Gabriel Jacobo wrote:
>> that's not quite true, sabotage linux builds mesa fine (with 2 minor
>> patches).
>> recipe:
>> https://github.com/sabotage-linux/sabotage/blob/master/pkg/mesalib#L19
>> patches:
>> https://github.com/sabotage-linux/sabotage/blob/master/
>> KEEP/mesalib-fpclassify.patch
>> https://github.com/sabotage-linux/sabotage/blob/master/
>> KEEP/mesalib-strtod.patch
>> https://github.com/sabotage-linux/sabotage/blob/master/
>> KEEP/mesalib-strtof.patch
>>
>>  nothing actually works with the SDL/musl binary.
>> basically what you should try to do is build all dependencies against musl.
>>
>>  So, will it ever work?
>> even if it would work, mixing glibc and musl linked things is far from
>> optimal.
>>
>>
> Thanks for the response. Let me express again that my experiment assumes
> there's binaries that you just can't rebuild against musl (nVidia binaries
> for example) or that's not practical to do so (like every binary provided
> by Ubuntu ;) ), and that's the fringe case that interests me the most right
> now.

OK, but in that case it's much saner if everything else is compiled 
against musl, and the nvidia binary the only impurity.
more binaries == more crazy glibc apis that could be willingly or 
unwillingy getting pulled in

> I would assume that if you rebuild all libraries against musl (or use SDL
> in a distro that's based on musl such as Sabotage), things would just work.

correct.

> But my question was oriented towards what's the goal for providing "full"
> binary compatibility with glibc.

i dont think we'll ever have 100% compatibility, since there are a lot 
of situations where the interfaces implemented by GLIBC are, to a 
varying degree, non-conformant, so things could fail at runtime:

if software uses crazy glibc extensions in printf format specifiers:
http://git.alsa-project.org/?p=alsa-lib.git;a=commitdiff;h=1d3f7975f920f47e6a8a324f547da2180e64171a
or the pthread stack size issue (SDL bug mentioned earlier).

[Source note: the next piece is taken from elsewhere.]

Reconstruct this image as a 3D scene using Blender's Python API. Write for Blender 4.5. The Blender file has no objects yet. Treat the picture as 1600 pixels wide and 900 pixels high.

there's also strerror_r, for which the default symbol uses the broken 
glibc semantics, whereas the POSIX-conformant version is called 
__xpg_strerror_r in glibc (users of strerror_r get redirected there, 
unless they #define _GNU_SOURCE)...
additionally there are some interfaces like qsort_r where different 
implementations exist (the earlier BSD version and the GNU version have 
the argument order swapped), so implementing one of the 2 versions in 
musl could lead to silent breakage when a configure check tests for 
qsort_r, finds and uses it, but assumes different behaviour.

lastly, glibc tends to pull in a lot of implementation-internal __ 
prefixed functions, for example when some macros like _FORTIFY_SOURCE 
are defined.

so in order to be 100% compatible, we'd have to turn musl into a full 
glibc clone, with all of its bugs, bloat, (mis)features, and throw POSIX 
conformance over board.

however we're constantly adding legacy APIs that we see in usage, if 
they're not extremely ugly or intrusive, so the compatibility improves 
with every release.
so it's well possible that the compatibility is good enough for a single 
piece of sw, like nvidia drivers, but not for some other libraries it 
wants to link against. in that case it's safe to hand it musl-linked 
versions of those libraries instead.